If unitary urbanism designates, as we would like it to, a useful hypothesis that would allow present humanity to construct life freely, beginning with its urban environment, it is absolutely pointless to enter into discussion with those who would ask us to what extent it is feasible, concrete, practical, or carved in stone, for the simple reason that nowhere does there exist any theory or practice concerning the creation of cities, or the kind of behaviour that relates to it. No one "does urbanism," in the sense of constructing the milieu required by this doctrine. Nothing exists but a collection of techniques for integrating people (techniques that effectively resolve conflicts while creating others, at present less known but more serious). These techniques are wielded innocently by imbeciles or deliberately by the police. And all the discourses on urbanism are lies, just as obviously as the space organized by urbanism is the very space of the social lie and of fortified exploitation. Those who discourse on the powers of urbanism seek to make people forget that all they are doing is the urbanism of power. Urbanists, who present themselves as the educators of the population, have had to be educated themselves — by this world of alienation that they reproduce and perfect as best they can.

The notion of a center of attraction in the chatter of urbanists is quite the opposite of the reality, exactly as the sociological notion of participation turns out to be. The fact is that there are disciplines that come to terms with a society where participation can only be oriented toward "something in which it is impossible to participate" (point 2 of the Programme Elémentaire) — a society that must impose the need for unappealing objects, and would be unable to tolerate any form of genuine attraction. To understand what sociology never understands, one need only envisage in terms of aggressivity what for sociology is neutral.

The "foundations" in preparation for an experimental life, of which the S.I. program of unitary urbanism speaks, are at the same time the places, the permanent elements of a new kind of revolutionary organization that we believe to be inscribed in the order of the day for the historical period we are entering. These foundations, when they come to exist, cannot be anything but subversive. And the future revolutionary organization will not be able to rely on instruments less complete.

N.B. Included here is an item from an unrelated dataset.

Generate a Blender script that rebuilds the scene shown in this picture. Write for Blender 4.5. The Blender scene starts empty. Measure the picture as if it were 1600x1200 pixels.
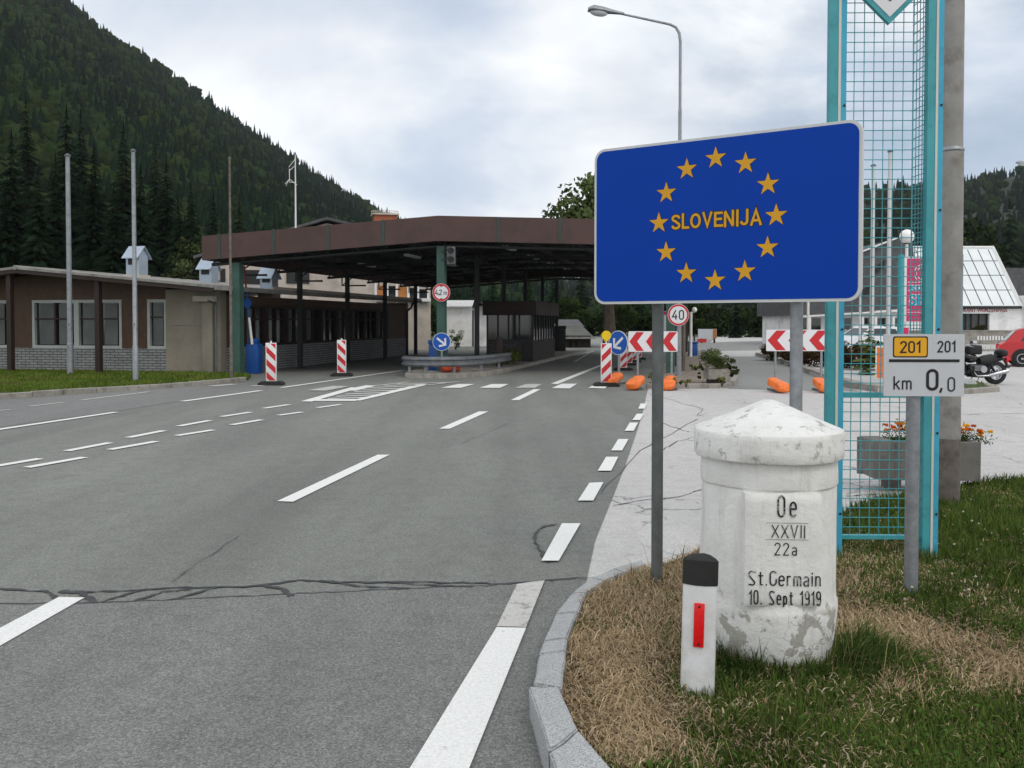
import bpy, bmesh, math, random
import numpy as np
from mathutils import Vector, Matrix, noise as mnoise

scene = bpy.context.scene
COL = scene.collection
R = math.radians
rnd = random.Random(7)

# ------------------------------------------------------------------ camera
FPX, W0, H0 = 1400.0, 1600.0, 1200.0     # focal length in photo pixels
EYE = 1.65
PITCH = R(1.5)
ROLL = R(0.0)
YC = 503 + FPX * math.tan(PITCH)
cam_d = bpy.data.cameras.new('camera')
cam = bpy.data.objects.new('camera', cam_d)
COL.objects.link(cam)
cam.location = (0, 0, EYE)
cam.rotation_euler = (R(90) - PITCH, 0, 0)
cam_d.sensor_width = 36
cam_d.lens = 36 * FPX / W0
cam_d.shift_y = (YC - H0 / 2) / W0
cam_d.clip_start = 0.05
cam_d.clip_end = 6000
scene.camera = cam

# ------------------------------------------------------------------ world, sun, exposure
SUN_EL, SUN_AZ = R(52), R(150)            # azimuth from +Y towards +X
world = bpy.data.worlds.new('World')
scene.world = world
world.use_nodes = True
nt = world.node_tree
nt.nodes.clear()
wout = nt.nodes.new('ShaderNodeOutputWorld')
bg = nt.nodes.new('ShaderNodeBackground')
sky = nt.nodes.new('ShaderNodeTexSky')
sky.sky_type = 'NISHITA'
sky.sun_disc = False
sky.sun_elevation = SUN_EL
sky.sun_rotation = SUN_AZ
tc = nt.nodes.new('ShaderNodeTexCoord')
sep = nt.nodes.new('ShaderNodeSeparateXYZ')
nt.links.new(tc.outputs['Generated'], sep.inputs[0])
def wmath(op, a, b=None):
    n = nt.nodes.new('ShaderNodeMath'); n.operation = op
    for i, v in enumerate((a, b)):
        if v is None: continue
        if isinstance(v, (int, float)): n.inputs[i].default_value = v
        else: nt.links.new(v, n.inputs[i])
    return n.outputs[0]
zz = wmath('ADD', wmath('MAXIMUM', sep.outputs[2], 0.0), 0.34)
cmb = nt.nodes.new('ShaderNodeCombineXYZ')
nt.links.new(wmath('DIVIDE', sep.outputs[0], zz), cmb.inputs[0])
nt.links.new(wmath('DIVIDE', sep.outputs[1], zz), cmb.inputs[1])
def wnoise(scale, detail, rough, off, dist=0.0):
    mp = nt.nodes.new('ShaderNodeMapping'); mp.inputs['Location'].default_value = off
    nt.links.new(cmb.outputs[0], mp.inputs[0])
    n = nt.nodes.new('ShaderNodeTexNoise')
    n.inputs['Scale'].default_value = scale; n.inputs['Detail'].default_value = detail
    n.inputs['Roughness'].default_value = rough; n.inputs['Distortion'].default_value = dist
    nt.links.new(mp.outputs[0], n.inputs['Vector'])
    return n.outputs['Fac']
def wramp(fac, stops):
    r = nt.nodes.new('ShaderNodeValToRGB')
    while len(r.color_ramp.elements) > 1: r.color_ramp.elements.remove(r.color_ramp.elements[-1])
    for i, (p, c) in enumerate(stops):
        e = r.color_ramp.elements[0] if i == 0 else r.color_ramp.elements.new(p)
        e.position = p; e.color = (*c, 1)
    nt.links.new(fac, r.inputs[0])
    return r.outputs[0]
# cloud deck: bright white with grey-blue undersides
cloud = wramp(wnoise(1.25, 8, 0.52, (3.4, 0.9, 0), 0.3),
              [(0.28, (0.46, 0.56, 0.70)), (0.40, (0.66, 0.73, 0.84)), (0.47, (0.86, 0.90, 0.95)), (0.53, (1.03, 1.03, 1.04)), (0.60, (1.18, 1.18, 1.17))])
dk = nt.nodes.new('ShaderNodeVectorMath'); dk.operation = 'DOT_PRODUCT'      # a heavier blue-grey bank in one part of the sky
nt.links.new(tc.outputs['Generated'], dk.inputs[0]); dk.inputs[1].default_value = Vector((0.42, 1.0, 0.42)).normalized()
bank = wmath('MULTIPLY', wramp(dk.outputs['Value'], [(0.94, (0,) * 3), (0.985, (1,) * 3)]), wramp(wnoise(1.3, 7, 0.55, (1.7, 5.2, 0), 0.3), [(0.36, (0,) * 3), (0.54, (0.85,) * 3)]))
mixb = nt.nodes.new('ShaderNodeMix'); mixb.data_type = 'RGBA'
nt.links.new(bank, mixb.inputs['Factor']); nt.links.new(cloud, mixb.inputs['A']); mixb.inputs['B'].default_value = (0.36, 0.46, 0.60, 1)
cloud = mixb.outputs['Result']
cover = wramp(wnoise(0.4, 5, 0.5, (7.3, 2.2, 0)), [(0.30, (0.55,) * 3), (0.42, (0.97,) * 3)])
skyscale = nt.nodes.new('ShaderNodeVectorMath'); skyscale.operation = 'SCALE'
nt.links.new(sky.outputs[0], skyscale.inputs[0]); skyscale.inputs['Scale'].default_value = 0.12
mixw = nt.nodes.new('ShaderNodeMix'); mixw.data_type = 'RGBA'
nt.links.new(cover, mixw.inputs['Factor'])
nt.links.new(skyscale.outputs[0], mixw.inputs['A'])
nt.links.new(cloud, mixw.inputs['B'])
nt.links.new(mixw.outputs['Result'], bg.inputs[0])
bg.inputs[1].default_value = 1.0
nt.links.new(bg.outputs[0], wout.inputs[0])

sun_d = bpy.data.lights.new('sun', 'SUN')
sun_d.energy = 0.7
sun_d.angle = R(20)
sun_d.color = (1.0, 0.95, 0.87)
sun = bpy.data.objects.new('sun', sun_d)
COL.objects.link(sun)
sun.location = (-30, 40, 60)
sv = Vector((math.sin(SUN_AZ) * math.cos(SUN_EL), math.cos(SUN_AZ) * math.cos(SUN_EL), math.sin(SUN_EL)))
sun.rotation_euler = sv.to_track_quat('Z', 'Y').to_euler()

scene.view_settings.view_transform = 'Standard'
scene.view_settings.look = 'None'
scene.view_settings.exposure = 0.12
scene.view_settings.gamma = 1.0
scene.view_settings.use_curve_mapping = False
scene.render.engine = 'CYCLES'
scene.cycles.max_bounces = 6
scene.cycles.diffuse_bounces = 3

# ------------------------------------------------------------------ placing helpers
def ray(px, py):
    a, b = (px - 800) / FPX, -(py - YC) / FPX
    c, s = math.cos(PITCH), math.sin(PITCH)
    return Vector((a, c + b * s, -s + b * c))
def G(px, py, z=0.0):                     # point of the plane z seen at a photo pixel
    d = ray(px, py); t = (z - EYE) / d.z
    return Vector((d.x * t, d.y * t, z))
def P(px, py, Y):                         # point at distance Y seen at a photo pixel
    d = ray(px, py); t = Y / d.y
    return Vector((d.x * t, Y, EYE + d.z * t))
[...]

Consumerism and its presentation as spectacle

"But of course. . . they're drinking Cidre Doux"
Within the current framework of consumerist propaganda, the fundamental mystification of advertizing is to associate ideas of fulfillment with objects (televisions, or garden furniture, or automobiles, etc.) and furthermore by destroying the natural link these objects may have with other objects, so as to have them above all become a material environment with "status."